The impact, she says, may be less for a faith-based charity or a well established non-profit with a lengthy donor list.

"If you're a start-up non-profit or a smaller non-profit with a smaller donor base more reliant on people that were more like 'Wow, it's the end of the year I'm going to pick five charities and give money,' that's going to be more of a struggle."

But that's not to say the years ahead may be more challenging for these organizations. The federal government is also cutting programs that some of these organizations serve. That will shift more of the load to them just as finding the donations to meet those needs is getting all the more challenging.
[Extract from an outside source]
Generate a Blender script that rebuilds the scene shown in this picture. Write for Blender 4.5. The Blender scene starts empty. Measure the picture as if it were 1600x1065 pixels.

"To pay for these cuts there's some talk about cutting some programs that really do help children and seniors, people with disabilities and again it doesn't make sense to put more holes in the safety net at a time when some people are really having a hard time," argues Brislain.

All agree non-profits will have to depend even more on pitches that appeal to the heart rather than the calculator.

"Charitable donations still need those dollars," says Robertson. "So while taxes certainly are an item to consider but it should not be the only thing you consider when giving money."